Moravec berated his countrymen: "I have spoken to the Czech people on the radio as a military retiree.... I have spoken to the Czech people as a [Protectorate] minister. I have written, exhorted. But of late I lack words that might unlock the door to the Czech mind. The intelligence of a philosopher but the character of a bootlegger. The diligence of an ant but the horizon of a slug. These are the facets of our unhappy national pecu­liarity which culminate in the disgusting figure of a calculating sloth and a titular idiot Švejk."10 The Czechs had better stop disingenuously affect­ing zealous submission to German rule and turn in the attackers, Moravec warned, or else!

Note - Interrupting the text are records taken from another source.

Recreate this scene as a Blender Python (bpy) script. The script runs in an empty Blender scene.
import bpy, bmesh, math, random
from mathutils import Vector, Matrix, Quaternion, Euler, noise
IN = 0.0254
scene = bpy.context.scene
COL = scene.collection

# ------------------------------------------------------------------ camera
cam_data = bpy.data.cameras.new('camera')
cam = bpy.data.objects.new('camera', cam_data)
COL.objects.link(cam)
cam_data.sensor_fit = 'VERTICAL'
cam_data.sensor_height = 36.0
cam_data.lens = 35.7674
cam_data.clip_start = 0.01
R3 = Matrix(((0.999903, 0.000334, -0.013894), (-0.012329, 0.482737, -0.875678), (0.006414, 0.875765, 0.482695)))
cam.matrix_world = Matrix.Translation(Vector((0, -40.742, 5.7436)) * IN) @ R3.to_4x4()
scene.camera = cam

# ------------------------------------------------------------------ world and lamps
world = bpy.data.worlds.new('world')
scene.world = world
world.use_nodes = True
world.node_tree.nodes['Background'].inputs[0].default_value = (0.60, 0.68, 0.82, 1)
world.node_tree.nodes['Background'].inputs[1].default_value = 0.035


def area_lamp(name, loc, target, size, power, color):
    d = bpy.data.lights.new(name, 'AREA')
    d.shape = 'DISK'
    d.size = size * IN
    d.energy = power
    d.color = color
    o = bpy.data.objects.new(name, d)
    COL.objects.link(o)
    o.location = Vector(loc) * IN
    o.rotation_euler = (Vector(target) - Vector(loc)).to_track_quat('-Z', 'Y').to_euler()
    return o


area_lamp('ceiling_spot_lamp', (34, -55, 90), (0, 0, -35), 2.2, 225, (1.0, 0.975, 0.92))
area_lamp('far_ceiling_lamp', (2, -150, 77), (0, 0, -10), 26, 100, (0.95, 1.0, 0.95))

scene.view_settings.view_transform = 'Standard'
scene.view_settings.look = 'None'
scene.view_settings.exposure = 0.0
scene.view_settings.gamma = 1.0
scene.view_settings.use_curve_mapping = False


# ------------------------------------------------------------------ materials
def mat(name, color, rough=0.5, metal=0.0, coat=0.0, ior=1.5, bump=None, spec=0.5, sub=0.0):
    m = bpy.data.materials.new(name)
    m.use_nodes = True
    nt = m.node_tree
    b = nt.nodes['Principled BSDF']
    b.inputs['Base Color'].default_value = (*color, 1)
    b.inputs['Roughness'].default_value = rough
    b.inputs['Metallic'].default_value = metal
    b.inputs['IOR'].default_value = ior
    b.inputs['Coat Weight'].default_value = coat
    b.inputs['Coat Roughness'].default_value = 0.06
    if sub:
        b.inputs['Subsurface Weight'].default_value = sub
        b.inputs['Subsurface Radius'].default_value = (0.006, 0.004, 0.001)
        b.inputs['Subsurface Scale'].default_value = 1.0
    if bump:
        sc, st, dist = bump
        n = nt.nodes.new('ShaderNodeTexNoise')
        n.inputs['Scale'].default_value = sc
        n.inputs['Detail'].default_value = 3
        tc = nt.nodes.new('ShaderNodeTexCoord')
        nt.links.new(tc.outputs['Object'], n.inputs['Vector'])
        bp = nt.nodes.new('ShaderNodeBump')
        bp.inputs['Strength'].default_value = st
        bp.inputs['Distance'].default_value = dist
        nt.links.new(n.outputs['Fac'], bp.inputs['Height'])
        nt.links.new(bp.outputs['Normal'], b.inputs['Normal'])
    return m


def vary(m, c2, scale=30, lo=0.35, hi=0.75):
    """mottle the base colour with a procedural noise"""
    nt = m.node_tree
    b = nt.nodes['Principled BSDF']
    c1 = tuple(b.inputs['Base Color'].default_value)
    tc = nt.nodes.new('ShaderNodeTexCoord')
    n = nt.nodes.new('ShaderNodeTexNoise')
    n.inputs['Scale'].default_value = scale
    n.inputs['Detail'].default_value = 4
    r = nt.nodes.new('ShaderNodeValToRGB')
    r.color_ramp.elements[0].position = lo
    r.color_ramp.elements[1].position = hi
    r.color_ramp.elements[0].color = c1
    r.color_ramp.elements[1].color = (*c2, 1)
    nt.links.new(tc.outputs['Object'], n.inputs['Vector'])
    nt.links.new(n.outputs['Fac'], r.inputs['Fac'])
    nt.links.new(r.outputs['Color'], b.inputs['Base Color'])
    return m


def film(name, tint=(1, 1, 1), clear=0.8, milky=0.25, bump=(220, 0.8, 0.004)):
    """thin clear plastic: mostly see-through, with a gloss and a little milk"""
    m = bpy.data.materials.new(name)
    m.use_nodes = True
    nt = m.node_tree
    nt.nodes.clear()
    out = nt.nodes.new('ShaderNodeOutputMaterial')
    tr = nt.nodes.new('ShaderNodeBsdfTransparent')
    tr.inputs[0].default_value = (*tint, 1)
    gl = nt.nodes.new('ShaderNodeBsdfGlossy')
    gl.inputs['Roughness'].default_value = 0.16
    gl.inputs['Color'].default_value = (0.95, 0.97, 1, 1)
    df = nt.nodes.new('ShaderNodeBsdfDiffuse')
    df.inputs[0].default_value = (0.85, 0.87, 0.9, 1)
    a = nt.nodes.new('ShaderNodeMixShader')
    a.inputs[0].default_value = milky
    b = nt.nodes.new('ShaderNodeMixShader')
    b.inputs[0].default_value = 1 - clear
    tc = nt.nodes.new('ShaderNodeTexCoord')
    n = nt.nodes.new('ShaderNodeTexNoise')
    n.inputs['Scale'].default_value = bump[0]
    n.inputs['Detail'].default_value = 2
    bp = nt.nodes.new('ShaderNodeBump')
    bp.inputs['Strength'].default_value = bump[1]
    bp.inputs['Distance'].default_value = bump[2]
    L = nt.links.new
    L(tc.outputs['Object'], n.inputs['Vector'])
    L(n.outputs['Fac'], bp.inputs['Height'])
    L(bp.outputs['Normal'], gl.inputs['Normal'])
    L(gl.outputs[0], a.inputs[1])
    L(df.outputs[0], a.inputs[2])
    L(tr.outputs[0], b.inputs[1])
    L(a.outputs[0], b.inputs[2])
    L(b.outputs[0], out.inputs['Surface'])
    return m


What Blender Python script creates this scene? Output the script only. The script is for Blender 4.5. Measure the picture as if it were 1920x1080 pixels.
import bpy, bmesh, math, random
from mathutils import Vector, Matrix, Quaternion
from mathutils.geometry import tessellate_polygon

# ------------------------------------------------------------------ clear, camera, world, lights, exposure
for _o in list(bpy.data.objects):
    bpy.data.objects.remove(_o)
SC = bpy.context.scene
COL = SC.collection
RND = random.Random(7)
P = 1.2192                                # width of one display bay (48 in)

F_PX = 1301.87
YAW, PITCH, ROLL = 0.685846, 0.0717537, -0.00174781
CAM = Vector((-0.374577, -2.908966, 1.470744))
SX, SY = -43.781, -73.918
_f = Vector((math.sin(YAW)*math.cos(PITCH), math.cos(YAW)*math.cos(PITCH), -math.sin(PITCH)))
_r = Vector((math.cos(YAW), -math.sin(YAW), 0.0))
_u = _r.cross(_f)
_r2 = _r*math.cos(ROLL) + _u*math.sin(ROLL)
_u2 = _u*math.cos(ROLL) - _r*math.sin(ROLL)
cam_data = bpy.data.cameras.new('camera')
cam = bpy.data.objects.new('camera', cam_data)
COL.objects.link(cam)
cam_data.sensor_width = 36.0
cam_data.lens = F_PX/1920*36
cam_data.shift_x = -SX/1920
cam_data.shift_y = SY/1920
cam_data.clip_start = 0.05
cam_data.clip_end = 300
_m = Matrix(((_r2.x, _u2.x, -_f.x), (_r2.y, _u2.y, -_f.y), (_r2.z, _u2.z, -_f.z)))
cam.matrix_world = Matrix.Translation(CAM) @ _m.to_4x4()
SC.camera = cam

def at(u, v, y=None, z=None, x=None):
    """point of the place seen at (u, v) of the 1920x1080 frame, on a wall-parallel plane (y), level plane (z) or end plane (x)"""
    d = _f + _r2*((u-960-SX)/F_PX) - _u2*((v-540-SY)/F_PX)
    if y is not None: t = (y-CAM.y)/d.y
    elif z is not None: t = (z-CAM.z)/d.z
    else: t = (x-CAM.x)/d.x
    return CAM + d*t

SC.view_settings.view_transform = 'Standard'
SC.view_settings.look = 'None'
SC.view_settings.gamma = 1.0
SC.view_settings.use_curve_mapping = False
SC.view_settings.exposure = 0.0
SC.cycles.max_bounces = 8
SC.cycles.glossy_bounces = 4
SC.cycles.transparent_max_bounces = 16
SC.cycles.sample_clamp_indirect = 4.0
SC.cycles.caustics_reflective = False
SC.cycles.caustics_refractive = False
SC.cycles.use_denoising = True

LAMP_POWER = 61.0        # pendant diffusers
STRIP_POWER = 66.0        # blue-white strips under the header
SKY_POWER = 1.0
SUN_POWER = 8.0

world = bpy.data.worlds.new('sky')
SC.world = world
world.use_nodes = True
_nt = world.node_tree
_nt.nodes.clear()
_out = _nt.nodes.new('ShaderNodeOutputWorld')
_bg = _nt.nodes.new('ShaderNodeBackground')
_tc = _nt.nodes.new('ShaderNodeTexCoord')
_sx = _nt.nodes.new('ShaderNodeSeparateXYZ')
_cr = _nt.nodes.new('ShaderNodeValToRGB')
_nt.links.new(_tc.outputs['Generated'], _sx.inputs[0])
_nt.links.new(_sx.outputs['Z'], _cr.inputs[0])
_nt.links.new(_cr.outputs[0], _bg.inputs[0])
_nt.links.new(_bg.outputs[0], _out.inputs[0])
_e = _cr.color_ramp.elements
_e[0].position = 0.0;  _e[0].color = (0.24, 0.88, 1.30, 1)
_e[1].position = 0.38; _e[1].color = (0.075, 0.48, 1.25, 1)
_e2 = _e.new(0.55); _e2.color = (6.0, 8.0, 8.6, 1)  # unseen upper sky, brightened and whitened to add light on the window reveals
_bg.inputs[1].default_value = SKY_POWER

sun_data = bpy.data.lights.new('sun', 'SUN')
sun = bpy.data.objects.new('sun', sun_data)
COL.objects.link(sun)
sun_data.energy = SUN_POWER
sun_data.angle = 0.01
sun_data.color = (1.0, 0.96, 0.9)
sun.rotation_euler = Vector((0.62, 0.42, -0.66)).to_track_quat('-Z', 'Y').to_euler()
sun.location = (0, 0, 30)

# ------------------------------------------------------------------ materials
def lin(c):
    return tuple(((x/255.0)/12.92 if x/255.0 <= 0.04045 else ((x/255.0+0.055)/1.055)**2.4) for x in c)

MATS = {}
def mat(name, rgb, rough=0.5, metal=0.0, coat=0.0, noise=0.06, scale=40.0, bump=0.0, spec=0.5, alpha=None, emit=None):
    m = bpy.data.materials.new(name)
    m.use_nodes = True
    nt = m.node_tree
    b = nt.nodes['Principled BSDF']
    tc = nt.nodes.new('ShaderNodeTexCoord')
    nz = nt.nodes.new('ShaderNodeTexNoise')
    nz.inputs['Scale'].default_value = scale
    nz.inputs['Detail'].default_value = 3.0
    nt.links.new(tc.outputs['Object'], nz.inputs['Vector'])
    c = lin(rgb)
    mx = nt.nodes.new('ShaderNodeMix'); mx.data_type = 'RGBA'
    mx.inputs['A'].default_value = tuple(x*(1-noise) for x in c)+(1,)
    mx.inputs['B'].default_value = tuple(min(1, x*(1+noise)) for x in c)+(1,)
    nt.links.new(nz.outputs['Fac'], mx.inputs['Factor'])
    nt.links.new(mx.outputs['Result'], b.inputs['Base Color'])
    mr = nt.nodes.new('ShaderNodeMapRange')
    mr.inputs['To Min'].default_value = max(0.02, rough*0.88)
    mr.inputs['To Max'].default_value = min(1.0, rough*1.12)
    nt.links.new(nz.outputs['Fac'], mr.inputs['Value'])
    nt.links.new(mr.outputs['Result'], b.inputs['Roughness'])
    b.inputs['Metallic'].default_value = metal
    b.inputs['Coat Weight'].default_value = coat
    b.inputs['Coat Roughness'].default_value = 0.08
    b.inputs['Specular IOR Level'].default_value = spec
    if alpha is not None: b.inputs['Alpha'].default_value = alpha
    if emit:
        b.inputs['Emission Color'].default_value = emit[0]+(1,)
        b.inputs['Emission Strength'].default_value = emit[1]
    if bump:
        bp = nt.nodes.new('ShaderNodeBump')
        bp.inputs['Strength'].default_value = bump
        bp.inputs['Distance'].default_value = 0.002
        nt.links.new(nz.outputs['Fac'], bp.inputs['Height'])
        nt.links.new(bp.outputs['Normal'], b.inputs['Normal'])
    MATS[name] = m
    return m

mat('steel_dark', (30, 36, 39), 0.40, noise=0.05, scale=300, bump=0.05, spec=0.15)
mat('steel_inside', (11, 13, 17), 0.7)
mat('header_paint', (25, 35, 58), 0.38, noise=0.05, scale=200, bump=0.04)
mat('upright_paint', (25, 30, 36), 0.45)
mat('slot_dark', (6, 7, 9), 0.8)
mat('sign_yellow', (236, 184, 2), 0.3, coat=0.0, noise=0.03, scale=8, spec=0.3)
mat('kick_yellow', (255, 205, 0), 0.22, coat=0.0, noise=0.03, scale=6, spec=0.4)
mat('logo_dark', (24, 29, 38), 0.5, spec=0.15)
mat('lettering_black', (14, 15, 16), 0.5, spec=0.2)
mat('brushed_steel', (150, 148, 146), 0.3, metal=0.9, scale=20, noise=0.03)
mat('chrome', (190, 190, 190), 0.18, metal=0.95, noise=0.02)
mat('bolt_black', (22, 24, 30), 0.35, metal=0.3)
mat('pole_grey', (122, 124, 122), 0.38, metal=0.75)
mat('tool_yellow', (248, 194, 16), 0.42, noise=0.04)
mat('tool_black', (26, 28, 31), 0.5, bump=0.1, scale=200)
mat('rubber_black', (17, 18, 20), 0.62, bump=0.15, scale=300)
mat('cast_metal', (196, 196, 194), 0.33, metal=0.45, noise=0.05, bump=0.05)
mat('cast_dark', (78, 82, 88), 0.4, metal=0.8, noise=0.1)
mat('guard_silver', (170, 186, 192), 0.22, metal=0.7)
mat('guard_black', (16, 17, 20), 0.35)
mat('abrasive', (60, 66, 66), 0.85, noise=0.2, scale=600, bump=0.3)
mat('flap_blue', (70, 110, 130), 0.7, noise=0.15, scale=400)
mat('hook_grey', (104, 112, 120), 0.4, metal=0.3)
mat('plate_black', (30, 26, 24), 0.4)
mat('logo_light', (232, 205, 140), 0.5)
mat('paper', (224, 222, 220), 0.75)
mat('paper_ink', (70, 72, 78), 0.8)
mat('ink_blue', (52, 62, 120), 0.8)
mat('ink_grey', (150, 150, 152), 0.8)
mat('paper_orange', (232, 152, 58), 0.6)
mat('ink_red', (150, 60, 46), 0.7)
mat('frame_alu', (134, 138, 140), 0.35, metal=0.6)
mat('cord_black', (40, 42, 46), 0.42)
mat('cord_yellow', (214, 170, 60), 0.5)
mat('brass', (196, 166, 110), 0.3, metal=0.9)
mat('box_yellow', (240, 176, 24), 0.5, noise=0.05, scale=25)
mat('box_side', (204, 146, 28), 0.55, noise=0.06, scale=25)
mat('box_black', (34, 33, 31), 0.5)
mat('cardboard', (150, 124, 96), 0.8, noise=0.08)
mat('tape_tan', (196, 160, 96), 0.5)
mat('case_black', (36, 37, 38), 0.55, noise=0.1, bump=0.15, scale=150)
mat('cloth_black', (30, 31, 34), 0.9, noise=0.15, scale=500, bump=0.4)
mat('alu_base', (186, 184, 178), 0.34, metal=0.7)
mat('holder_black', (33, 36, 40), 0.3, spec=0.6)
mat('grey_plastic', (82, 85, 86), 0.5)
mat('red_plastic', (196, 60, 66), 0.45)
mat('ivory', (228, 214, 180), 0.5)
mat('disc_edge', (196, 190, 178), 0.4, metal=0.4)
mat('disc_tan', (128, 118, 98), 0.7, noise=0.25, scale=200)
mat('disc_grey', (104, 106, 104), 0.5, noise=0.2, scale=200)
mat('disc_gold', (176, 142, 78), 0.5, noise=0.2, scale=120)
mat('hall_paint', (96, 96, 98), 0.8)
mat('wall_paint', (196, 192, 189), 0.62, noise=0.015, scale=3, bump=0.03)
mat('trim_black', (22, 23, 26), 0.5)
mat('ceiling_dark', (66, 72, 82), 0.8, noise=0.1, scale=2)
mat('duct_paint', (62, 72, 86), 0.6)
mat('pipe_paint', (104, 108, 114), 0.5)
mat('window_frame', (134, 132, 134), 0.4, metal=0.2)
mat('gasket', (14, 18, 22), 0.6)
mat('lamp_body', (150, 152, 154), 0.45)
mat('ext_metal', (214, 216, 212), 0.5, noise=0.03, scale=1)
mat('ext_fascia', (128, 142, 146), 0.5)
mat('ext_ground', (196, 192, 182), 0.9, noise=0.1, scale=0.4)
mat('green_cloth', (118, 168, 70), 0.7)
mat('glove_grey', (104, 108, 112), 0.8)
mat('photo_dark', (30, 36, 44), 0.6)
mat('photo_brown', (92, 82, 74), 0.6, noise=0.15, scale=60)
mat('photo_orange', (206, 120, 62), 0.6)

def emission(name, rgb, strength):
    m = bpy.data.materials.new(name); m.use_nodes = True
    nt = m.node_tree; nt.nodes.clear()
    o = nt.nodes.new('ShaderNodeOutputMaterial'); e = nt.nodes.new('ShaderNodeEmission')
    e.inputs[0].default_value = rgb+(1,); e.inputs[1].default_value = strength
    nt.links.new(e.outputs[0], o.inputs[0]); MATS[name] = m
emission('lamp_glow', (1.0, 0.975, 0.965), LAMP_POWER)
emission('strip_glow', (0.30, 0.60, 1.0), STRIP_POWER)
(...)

If, according to Moravec, it was their Švejk-like psyches that prevented the Czechs from finding their proper place in the Hitlerite "new Europe," some fifty years later the emigre scholar Peter Hrubý would condemn with equal conviction the very same Czech mindset for the ease with which the Czechs succumbed to the Communist yoke. "The Czech predilection for Švejk then became an important part of the gradual, though unintentional Soviet re-education of the masses into cheaters, pre­tenders and characterless cowards.... The Švejkian attitude of spineless roguery became an almost national norm. T. G. Masaryk's fight for the na­tion's soul appears to have been lost by decades of exposure to systematic degradation and clever oppression by both foreign and domestic lumpen-proletariat and lumpen-intelligentsia in power."11 A single book had ruined the destiny of a noble nation! Alas, the power of the printed word in the land of Kafka seems boundless.

Earlier I mentioned that Švejk fared much better with the leftist critics who drafted him (despite his rheumatism) into their people's liberation army. To make him fit for the ultimate battle, however, they had to mod­ify his image: in the 1928 polemics with Dyk, a young Communist jour­nalist—future martyr of the anti-Nazi resistance and "National Hero" — Julius Fučík, wrapped "the good soldier" in the flag of proletarian internationalism. "Švejk," he argued contra Dyk (but also against his com­rade-in-arms Olbracht), "belongs to the Czech nation only ethnically." This is, of course, not very important. What matters is that "he is an inter­national type, the soldier of all imperialist armies." Švejk is not a revolutionary, as Fučík assessed this

10 Emanuel Moravec, "Chvíle vyzrála do zoufalé osudovosti," in V hodině dvanácté: Soubor projevů státního presidenta a členů vlády Protektorátu Čechy a Morava po 27. květnu 1942, ed. V. Fiala (Prague, 1942), p. 37. Moravec's interpretation of Hašek's work might be idiosyn­cratic, but it betrays his deep knowledge. To mention a text whose first few chapters make light of Franz Ferdinand's assassination in the aftermath of a similar assault on Heydrich is either a case of Švejkism" par excellence or a subconscious slip by somebody well steeped in the novel.

11 Peter Hrubý, Daydreams and Nightmares: Czech Communist and Ex-Communist Literature, 1917-1987 (New York, 1990), p. 146.